Mac users vulnerable to state-sponsored Trident attack, fixed in iOS last week. Patch now

Remember the critical security holes that Apple patched in iOS last week after a human rights activist had his iPhone targeted in a seemingly state-sponsored attack?

Ahmed Mansoor received two suspicious SMS messages on his iPhone, directing him to websites containing a zero-day iOS exploit. Researchers connected the attack to Israeli-based firm NSO Group, and dubbed the vulnerabilities “Trident”.

Well, Apple has now quietly rolled-out a further security update revealing that the zero-day flaws are also present in Apple’s OS X desktop operating system, as well as the desktop version of their OS X Safari browser.

My advice to Apple users? Make sure that your Macs, MacBooks, iPhones and iPads are up-to-date.

On OS X the easiest way to update your computer is to open the App Store app on your Mac, then click Updates in the toolbar.
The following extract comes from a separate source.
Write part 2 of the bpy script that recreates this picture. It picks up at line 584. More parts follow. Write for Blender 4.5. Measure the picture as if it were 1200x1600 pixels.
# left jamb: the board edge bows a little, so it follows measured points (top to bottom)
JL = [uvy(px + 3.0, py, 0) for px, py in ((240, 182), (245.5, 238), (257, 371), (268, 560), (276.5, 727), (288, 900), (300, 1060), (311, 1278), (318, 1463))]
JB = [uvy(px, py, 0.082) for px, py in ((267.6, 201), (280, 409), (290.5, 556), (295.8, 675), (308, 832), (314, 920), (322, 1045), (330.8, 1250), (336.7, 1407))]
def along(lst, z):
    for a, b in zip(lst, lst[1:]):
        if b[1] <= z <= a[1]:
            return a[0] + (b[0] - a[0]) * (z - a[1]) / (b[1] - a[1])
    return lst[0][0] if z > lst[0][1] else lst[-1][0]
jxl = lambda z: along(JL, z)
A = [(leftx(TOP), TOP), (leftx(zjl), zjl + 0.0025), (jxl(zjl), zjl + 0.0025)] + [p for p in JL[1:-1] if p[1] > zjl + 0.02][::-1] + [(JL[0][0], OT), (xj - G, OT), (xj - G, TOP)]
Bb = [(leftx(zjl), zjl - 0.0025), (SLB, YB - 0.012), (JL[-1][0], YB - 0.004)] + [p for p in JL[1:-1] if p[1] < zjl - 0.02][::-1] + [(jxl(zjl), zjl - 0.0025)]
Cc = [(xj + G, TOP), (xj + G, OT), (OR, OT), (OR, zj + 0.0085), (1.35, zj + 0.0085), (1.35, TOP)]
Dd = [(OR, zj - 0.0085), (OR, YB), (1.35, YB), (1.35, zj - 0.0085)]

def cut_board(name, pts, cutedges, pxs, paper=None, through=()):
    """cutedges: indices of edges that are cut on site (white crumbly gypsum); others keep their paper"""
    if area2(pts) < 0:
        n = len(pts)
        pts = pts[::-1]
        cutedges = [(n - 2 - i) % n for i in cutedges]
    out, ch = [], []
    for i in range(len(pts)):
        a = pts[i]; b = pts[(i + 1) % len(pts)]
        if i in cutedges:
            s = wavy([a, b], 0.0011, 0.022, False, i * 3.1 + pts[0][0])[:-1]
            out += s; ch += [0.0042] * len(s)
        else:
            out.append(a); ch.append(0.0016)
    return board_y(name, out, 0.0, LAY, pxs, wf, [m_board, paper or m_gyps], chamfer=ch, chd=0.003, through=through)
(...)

If updates are available, click the Update buttons to download and install them.

On iOS go to Settings > General > Software Update.

You may not be a human rights activist, but the fact that it took Apple *days* to issue a fix for OS X users after patching the same vulnerabilities in iOS has opened an opportunity for others to potentially exploit them against desktop users.

In an ideal world, Apple would have patched its mobile and desktop operating systems at the same time.

What we don’t know is whether Apple didn’t know the vulnerability was also present in OS X when it issued the iOS fixes, or whether it made the difficult decision to urgently update iOS even though its equivalent OS X fixes weren’t yet ready.